Some pictures have some life: two boys hunting in golden underbrush up to their necks or two well-meaning girls about to perform a stream-side autopsy on a dead beaver, or a slightly heavy teen with her face turned away and hidden in her own hair. These pictures feel real, happening in a world that wasn’t created solely for our own examination.

Through Jun. 16th
Pace MacGill

Gitterman Gallery
170 E 75th St at Lexington Ave.
Roswell Angier

Clearly 35mm black and white photographs are no longer the language of contemporary photography. They are akin to speaking old English. One can pronounce the words correctly and use proper grammar and still not be understood. Or worse, create little interest in finding out what the photographer is saying. So why invest your time in communicating in a dated language?

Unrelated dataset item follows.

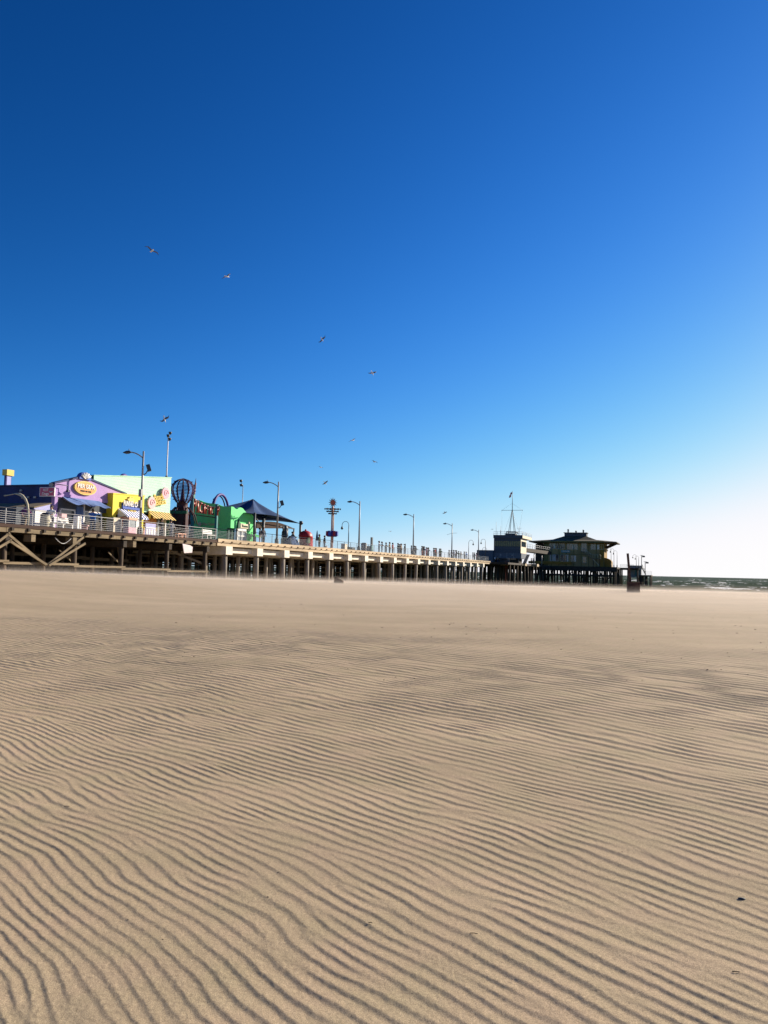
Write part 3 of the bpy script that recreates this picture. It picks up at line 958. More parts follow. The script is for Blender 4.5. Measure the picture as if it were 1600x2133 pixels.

Because without a base language, all the linguistic liberties (or transgressions, depending on your point of view) will make no sense to anyone, even those trying to create a more specific and contemporary language that fits their needs. The art world has too often been awed by the inventiveness of new artists and work that speaks to interests we don’t understand (like Siebren Versteeg).

But without a Vatican-like monitoring of visual quality, contemporary art easily slides into a unintelligible mush (like Wolfgang Tillmans). Of course, work can be beautiful even if it is dated, as is the case with Rosewell Angier’s gritty show documenting Navajo Indians in New Mexico and Arizona. The work dates from the late seventies and early eighties and shows a painful visual clarity that tugs at the heart or at least asks that you numb it with a strong drink, while displaying a visual intelligence that makes that drink at a dreary bar or that young girl at the closing of a fair visually spectacular.

It is this clarity of content and visual intelligence that stands as a stern reminder of what is so often forgotten in contemporary photography.